4. An entropic force F = kT grad(N) = kT grad(pi R^2) =2 pi kT R is associated with the horizon. This results in a cosmic expansion (1/R) d^2 R/dt^2 = F/MR = 2 pi kT / M = 1.3 10^-123. Presto!

--- Postscript ---

Two critical notes to the above speculative derivation need to be mentioned here:

1. As I set out to explain more than a hundred orders of magnitude mismatch, I have not bothered myself with numerical factors of order unity. As a result,the end result could be off by a factor of two or so.

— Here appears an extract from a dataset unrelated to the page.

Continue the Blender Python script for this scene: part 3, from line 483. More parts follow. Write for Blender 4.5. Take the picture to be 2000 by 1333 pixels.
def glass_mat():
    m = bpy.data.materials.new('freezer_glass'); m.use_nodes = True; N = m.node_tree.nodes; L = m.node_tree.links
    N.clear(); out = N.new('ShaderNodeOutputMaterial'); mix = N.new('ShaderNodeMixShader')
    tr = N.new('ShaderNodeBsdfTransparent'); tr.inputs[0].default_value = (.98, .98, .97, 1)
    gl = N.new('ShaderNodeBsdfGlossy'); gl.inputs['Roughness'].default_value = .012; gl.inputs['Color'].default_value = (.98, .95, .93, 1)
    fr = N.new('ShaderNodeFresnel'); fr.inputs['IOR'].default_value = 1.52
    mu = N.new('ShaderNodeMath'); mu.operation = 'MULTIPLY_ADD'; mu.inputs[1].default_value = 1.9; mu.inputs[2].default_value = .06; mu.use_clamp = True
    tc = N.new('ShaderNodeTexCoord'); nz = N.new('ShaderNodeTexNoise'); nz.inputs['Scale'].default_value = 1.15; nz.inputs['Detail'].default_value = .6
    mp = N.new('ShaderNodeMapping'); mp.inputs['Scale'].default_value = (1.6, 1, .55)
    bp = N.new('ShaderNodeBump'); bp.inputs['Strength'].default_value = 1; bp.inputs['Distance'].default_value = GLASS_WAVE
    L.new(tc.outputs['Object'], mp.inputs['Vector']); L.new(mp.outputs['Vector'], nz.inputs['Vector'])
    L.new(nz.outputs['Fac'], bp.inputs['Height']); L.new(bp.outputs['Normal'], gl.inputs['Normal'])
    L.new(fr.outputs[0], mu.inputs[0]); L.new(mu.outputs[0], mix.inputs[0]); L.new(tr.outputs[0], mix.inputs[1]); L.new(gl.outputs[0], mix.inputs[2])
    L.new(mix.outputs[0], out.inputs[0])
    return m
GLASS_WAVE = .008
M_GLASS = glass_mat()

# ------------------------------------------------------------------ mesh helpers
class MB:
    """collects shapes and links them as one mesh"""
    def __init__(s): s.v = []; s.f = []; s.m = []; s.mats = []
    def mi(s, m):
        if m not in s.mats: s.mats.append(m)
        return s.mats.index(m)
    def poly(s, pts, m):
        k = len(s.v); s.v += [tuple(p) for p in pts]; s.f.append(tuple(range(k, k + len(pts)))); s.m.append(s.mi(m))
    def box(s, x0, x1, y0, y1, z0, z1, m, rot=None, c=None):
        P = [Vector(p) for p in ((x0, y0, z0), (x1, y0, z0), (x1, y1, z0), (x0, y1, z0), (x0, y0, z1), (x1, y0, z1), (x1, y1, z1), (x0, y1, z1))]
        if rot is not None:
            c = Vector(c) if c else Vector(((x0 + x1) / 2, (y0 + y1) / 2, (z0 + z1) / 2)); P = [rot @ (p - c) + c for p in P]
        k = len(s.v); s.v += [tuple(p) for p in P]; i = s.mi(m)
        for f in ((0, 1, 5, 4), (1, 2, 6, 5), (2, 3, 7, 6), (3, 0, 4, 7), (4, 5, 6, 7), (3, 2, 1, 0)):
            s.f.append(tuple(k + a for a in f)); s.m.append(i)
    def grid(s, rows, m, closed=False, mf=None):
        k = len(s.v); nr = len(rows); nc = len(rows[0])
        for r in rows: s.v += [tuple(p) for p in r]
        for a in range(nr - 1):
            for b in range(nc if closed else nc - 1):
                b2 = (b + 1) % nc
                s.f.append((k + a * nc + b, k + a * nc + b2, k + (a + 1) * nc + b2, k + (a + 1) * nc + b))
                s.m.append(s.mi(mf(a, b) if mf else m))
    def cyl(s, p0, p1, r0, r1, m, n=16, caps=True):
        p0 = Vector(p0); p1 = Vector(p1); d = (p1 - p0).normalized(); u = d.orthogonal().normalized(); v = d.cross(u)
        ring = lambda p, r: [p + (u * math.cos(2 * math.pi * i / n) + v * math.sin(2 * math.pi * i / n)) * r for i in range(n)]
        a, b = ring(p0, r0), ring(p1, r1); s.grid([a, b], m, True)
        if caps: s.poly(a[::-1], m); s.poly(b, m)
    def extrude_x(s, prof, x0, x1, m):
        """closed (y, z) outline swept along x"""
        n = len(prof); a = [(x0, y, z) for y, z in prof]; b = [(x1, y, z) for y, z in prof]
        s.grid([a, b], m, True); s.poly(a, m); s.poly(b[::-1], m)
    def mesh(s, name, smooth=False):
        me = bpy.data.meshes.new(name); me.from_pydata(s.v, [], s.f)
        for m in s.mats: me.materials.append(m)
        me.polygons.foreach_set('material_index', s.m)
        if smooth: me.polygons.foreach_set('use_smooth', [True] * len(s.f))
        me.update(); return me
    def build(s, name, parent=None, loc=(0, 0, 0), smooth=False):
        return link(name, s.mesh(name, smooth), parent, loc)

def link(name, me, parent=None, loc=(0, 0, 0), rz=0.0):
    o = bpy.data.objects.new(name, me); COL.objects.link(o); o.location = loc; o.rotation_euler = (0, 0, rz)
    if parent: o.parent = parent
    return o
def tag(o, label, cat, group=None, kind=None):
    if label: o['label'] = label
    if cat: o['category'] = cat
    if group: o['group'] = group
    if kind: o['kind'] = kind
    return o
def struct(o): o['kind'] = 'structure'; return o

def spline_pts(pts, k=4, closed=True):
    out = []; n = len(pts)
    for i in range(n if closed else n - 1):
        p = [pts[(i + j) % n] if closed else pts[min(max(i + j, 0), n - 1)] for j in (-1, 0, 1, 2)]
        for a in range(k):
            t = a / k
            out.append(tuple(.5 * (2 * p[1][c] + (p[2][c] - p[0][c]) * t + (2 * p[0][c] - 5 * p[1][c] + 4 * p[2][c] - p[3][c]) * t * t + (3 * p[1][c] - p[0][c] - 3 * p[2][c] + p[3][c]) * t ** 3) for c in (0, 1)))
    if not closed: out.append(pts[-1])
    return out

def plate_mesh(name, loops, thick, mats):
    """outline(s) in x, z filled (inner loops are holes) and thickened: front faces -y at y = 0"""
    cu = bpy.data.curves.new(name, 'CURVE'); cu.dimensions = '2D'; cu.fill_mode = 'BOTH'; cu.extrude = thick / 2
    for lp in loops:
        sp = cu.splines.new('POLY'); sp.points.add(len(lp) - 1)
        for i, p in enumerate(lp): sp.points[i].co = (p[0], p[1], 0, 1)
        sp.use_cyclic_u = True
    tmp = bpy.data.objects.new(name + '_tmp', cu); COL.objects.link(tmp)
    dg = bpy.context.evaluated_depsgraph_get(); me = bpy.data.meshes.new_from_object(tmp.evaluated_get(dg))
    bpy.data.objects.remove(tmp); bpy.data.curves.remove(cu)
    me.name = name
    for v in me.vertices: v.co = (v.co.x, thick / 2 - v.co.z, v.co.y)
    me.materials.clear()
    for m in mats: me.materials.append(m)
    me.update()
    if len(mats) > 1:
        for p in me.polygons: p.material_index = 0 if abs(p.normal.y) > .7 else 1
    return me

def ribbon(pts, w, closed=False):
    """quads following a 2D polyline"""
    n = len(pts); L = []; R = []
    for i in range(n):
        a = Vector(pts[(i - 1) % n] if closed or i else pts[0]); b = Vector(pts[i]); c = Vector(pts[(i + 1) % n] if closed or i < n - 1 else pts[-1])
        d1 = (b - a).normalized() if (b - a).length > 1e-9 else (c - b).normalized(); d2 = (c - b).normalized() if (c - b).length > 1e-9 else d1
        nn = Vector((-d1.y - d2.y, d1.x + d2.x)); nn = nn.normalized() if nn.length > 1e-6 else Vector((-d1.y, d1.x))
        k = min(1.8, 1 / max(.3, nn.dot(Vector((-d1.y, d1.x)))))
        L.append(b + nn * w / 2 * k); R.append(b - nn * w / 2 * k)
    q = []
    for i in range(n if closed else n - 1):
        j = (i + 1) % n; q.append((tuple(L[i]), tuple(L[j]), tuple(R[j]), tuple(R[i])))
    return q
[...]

2. More importantly, a full evaluation of the above simple expansion model yields an expansion (1/R)d^2R/dt^2 = (2c/R)^2. Whilst this expression yields the right order of magnitude for the expansion, it is not constant and therefore not in line with the full Lambda-CDM model cosmological model. Is it a coincidence that the current value of the dark energy density comes out right? Or does the Lambda-CDM model need a modification?


Erik Verlinde (b. 1962)

2 comments:

Andrew Thomas said...

Wow, this sounds pretty amazing. How exciting this all is!
Are we seeing some progress at last?

Steven Colyer said...

I hope so Andrew, but let's not all get our collective pantyhose up in a bind, as it may be nothing more than good intentions that are wrong.

And maybe not.

Personally? I think Humanity is WAY overdue for a mindfest explosion in learning like the 1920's-30's. I strongly feel we are are the edge of that.

Whether Verlinde and Koelman are starting that next explosion, aka DeBroglie's doctoral thesis through Dirac's unification of Quantum Mechanics and Special Relativity, remains to be seen.

But the power of the Internet is such that ... ONCE it explodes, it will happen far faster than 1923-1932, believe that my friend.